Entretanto, ainda que haja diferentes interesses, uma política educacional não pode se estabelecer com diretrizes tão antagônicas. Embora os caminhos percorridos e os procedimentos pareçam distintos, a lógica da busca por resultados claramente pré-definidos e da medida comparativa se mantém. Utilizando os PCNs ou pautando-se apenas nas MCR, nós(os professores) temos a obrigatoriedade de dar conta dos conteúdos, de forma a assegurar que os nossos alunos sejam capazes de atingir os objetivos das políticas educacionais.

Quando se tratar de distintos interesses, tanto os PCNs quanto as MCRs são construídas dentro das relações de hibridização e, com isso refletem diversos posicionamentos . Como afirmar Dussel, Tiramonti & Birgin (1998:134-5) os discursos curriculares têm sido estudados como híbridos que combinam distintas tradições e movimentos disciplinares, construindo coalizões que dão lugar a consensos particulares. No, entanto como reconhecem tais autoras a existência de algo novo (produzido através das novas experiências e direções àquelas que já estavam disponíveis previamente), a rapidez com que se perdem os marcadores originais destes discursos operam em função da produção de novos sentidos e novos sujeitos.

Concluindo...

Todo processo decorrente desses sistemas de avaliação, através das políticas educativas destinadas apenas a busca de resultados , como o próprio SAEB, serve para elucidar o papel de mercado da educação brasileira, que apenas promove uma construção curricular(selecionada e arbitrária de conteúdos escolares considerados “válidos”) que é indiferente a todo processo que envolve o ensino-aprendizagem, cujo cumprimento por professores e alunos será controlado pela avaliação nacional.
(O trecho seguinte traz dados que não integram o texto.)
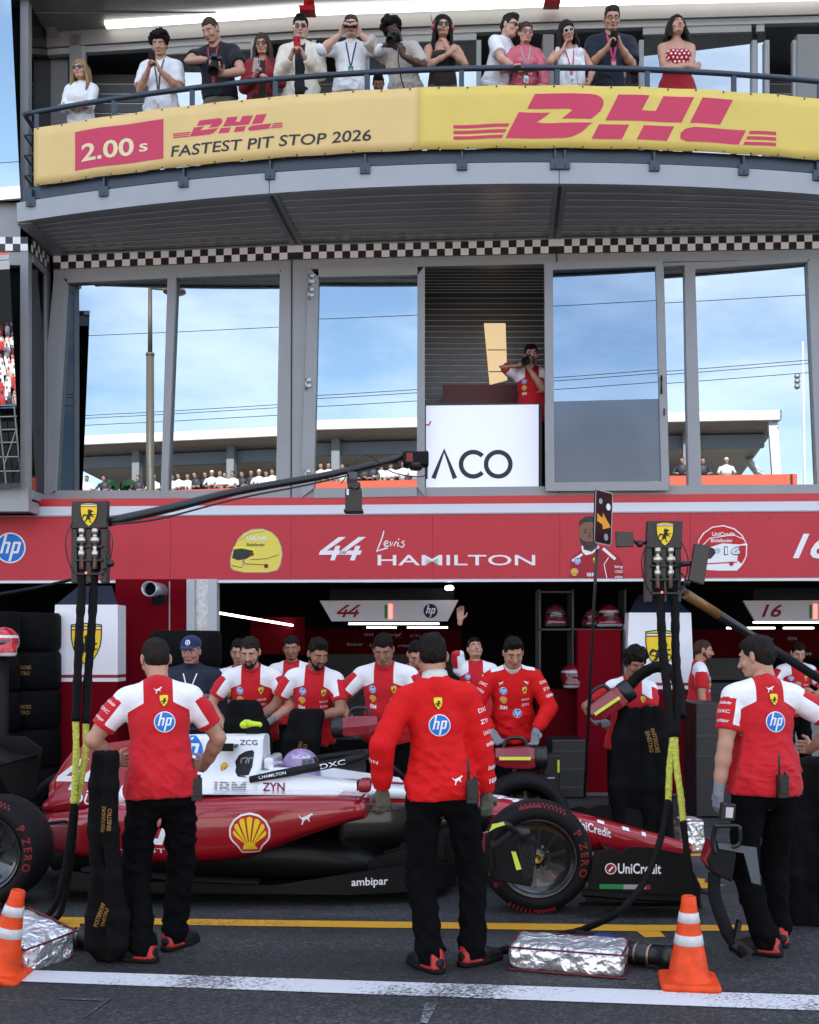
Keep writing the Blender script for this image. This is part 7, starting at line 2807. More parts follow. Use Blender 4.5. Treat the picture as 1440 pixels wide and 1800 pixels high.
def phone(ps, ob, c, label, yaw=0, pitch=30, col=M_BLACK, land=False):
    """a phone held with its back away from the holder"""
    M = Matrix.Translation(Vector(c)) @ Matrix.Rotation(R(yaw), 4, 'Z') @ Matrix.Rotation(R(-pitch), 4, 'X')
    hx, hz = (.075, .037) if land else (.037, .075)
    mb = MB()
    mb.box((-hx, -.0045, -hz), (hx, .0045, hz), 0, M)
    o = mb.build('phone', col, bevel=.003)
    put(o, ob)
    tag(o, label, 'phone')
    mb = MB()
    for dz in (0, .02):
        mb.lathe([(0, 0), (.008, 0), (.008, .002), (0, .002)], M @ Vector((-hx + .018, .0045, hz - .018 - dz)), M.to_3x3() @ Vector((0, 1, 0)), 10)
    mb.build('camera_lens', mat('lens glass', (0.01, 0.01, 0.015), rough=.1), o)
    return o


def camera(ps, ob, c, d, label, long=.14, r=.04, up=(0, 0, 1), M_=None):
    """stills camera: body, grip, prism hump, lens with rings and hood; d is where it points"""
    c, d = Vector(c), Vector(d).normalized()
    q = d.to_track_quat('Y', 'Z').to_matrix().to_4x4()
    M = Matrix.Translation(c) @ q
    mb = MB()
    mb.box((-.068, -.03, -.045), (.068, .022, .045), 0, M)
    mb.box((.045, -.03, -.05), (.075, .045, .04), 0, M)
    mb.box((-.028, -.03, .045), (.028, .03, .072), 0, M)
    o = mb.build('camera', M_BLACK, bevel=.006)
    put(o, ob); tag(o, label, 'camera')
    mb = MB()
    mb.lathe([(0, .02), (r * .85, .02), (r * .85, .06), (r * .95, .065), (r * .95, .02 + long * .6), (r * 1.12, .02 + long * .75), (r * 1.2, .02 + long), (r * 1.1, .02 + long), (r * .9, .02 + long * .8), (0, .02 + long * .8)], c, d, 20)
    mb.build('lens', M_BLACKM, o)
    return o


def guest(px, D, ytop, ps, skin, label, hstyle, hcol, facing=180, top=None, sleeve=.62, hem=.9, bottom=DKDENIM, seed=1, tkw={}, btop=1.03, brow=None, smile=0.0, hem_b=.3):
    ob = body_mesh(ps, skin, brow=brow or hcol, face=seed, h=.015, hh=.006, smile=smile)
    if hstyle:
        hair(ps, ob, hstyle, hcol, seed, h=.007)
    trousers(ps, ob, bottom, h=.013, seed=seed + 1, top=btop, hem=hem_b)
    sh_ = shirt(ps, ob, top, sleeve, hem, seed=seed, h=.0105, **tkw)
    finish(ob, label, px, D, 1.78, facing, FZ, None, ytop)
    return ob, sh_


CHEST = lambda s, x=.06, y=.29, z=1.27, c=.8: ((s * x, y, z), (s * .5, -.35, -1), (-s * .35, .45, .8), (-s * .8, .15, .1), c)
dD = lambda px, o=.42: curveY(bX(px)) + o

# 1 woman in white, arms folded
ps = Pose(head=(4, -6, 0), female=True, rh=((-.07, .20, 1.16), (1, -.1, -.9), (-1, .05, .0), (0, -1, 0), .3), lh=((.08, .235, 1.12), (-1, -.1, -.9), (1, .05, .0), (0, -1, 0), .3))
ob, sh_ = guest(143, dD(143), 105, ps, S_L, 'blonde person in sunglasses and white shirt with folded arms', 'long', (.26, .16, .075), 176, W_SHIRT, 1.55, .98, W_SHIRT, 101, dict(sl_r=.062, wr=.007))
sunglasses(ps, ob, w_=.027, hgt=.019); collar(ps, ob, W_SHIRT, .056, .03)
# 2 man with phone
ps = Pose(lean=4, head=(24, 2, 0), rh=CHEST(1, .07, .28, 1.28), lh=CHEST(-1, .06, .28, 1.27))
ob, sh_ = guest(285, dD(285), 53, ps, S_M, 'person with dark curly hair in a white short sleeved shirt looking at a phone', 'curly', (.007, .005, .005), 176, W_SHIRT, .85, .86, cloth('stone trousers', (.42, .40, .37)), 103, dict(sl_r=.064, loose=.02, wr=.008))
phone(ps, ob, (.005, .355, 1.375), 'dark phone held by the curly haired man in white', 0, 30); collar(ps, ob, W_SHIRT, .06, .03); lanyard(ps, ob, 'dark', None, 1.14)
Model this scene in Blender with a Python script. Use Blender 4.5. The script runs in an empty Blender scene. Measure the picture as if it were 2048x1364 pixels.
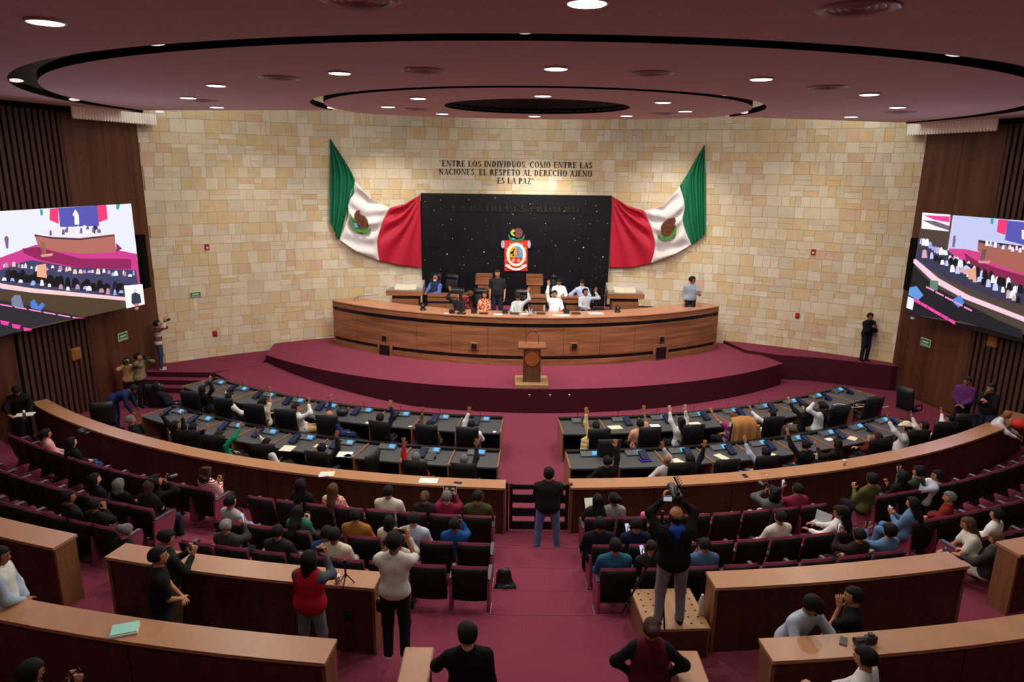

O discurso da qualidade presente em toda proposta curricular e também nos sistemas de avaliação está nitidamente baseado no produto, no resultado educacional, haja vista à ênfase dada aos processos de medição, padrões e indicadores. O apelo à qualidade aparece como palavra de ordem na justificativa das reformas curriculares e das políticas educacionais. Entretanto, o que se esquece é que, na busca da qualidade do ensino, agrupam-se os mais diferentes interesses, bastante opostos e contraditórios.

Referências Bibliográficas:

BRASIL, Ministério da Educação. Secretaria de Educação Média e Tecnológica. Parâmetros Curriculares Nacionais: Ensino Médio: Linguagens, Códigos e suas Tecnologias. Brasília, Ministério da Educação/ Secretaria de Educação Média e Tecnológica, 1999.

________ .Ministério da Educação. Secretaria de Educação Média e Tecnológica. Parâmetros Curriculares Nacionais: Ensino Médio: Bases Legais. Brasília, Ministério da Educação/ Secretaria de Educação Média e Tecnológica, 1999.

________. Matrizes Curriculares de Refer6encia para o SAEB/ Maria Inês Gomes de Sá Pestana et al. 2 ed. rev. ampl. Brasília: Instituto Nacional de Estudos e Pesquisas Educacionais, 1999.

DUSSEL, I., TIRAMONTI, G. & BIRGIN, A. Hacia una cartografia de la reforma curricular: reflexiones a partir de la descentralización educativa Argentina. In Revista de Estudios del Curriculum. V.1., nº 2, 1998 – pp. 132-161.

MOREIRA, A.F. & SILVA, T.T. Currículo, Cultura e Sociedade. São Paulo, Cortez, 1994.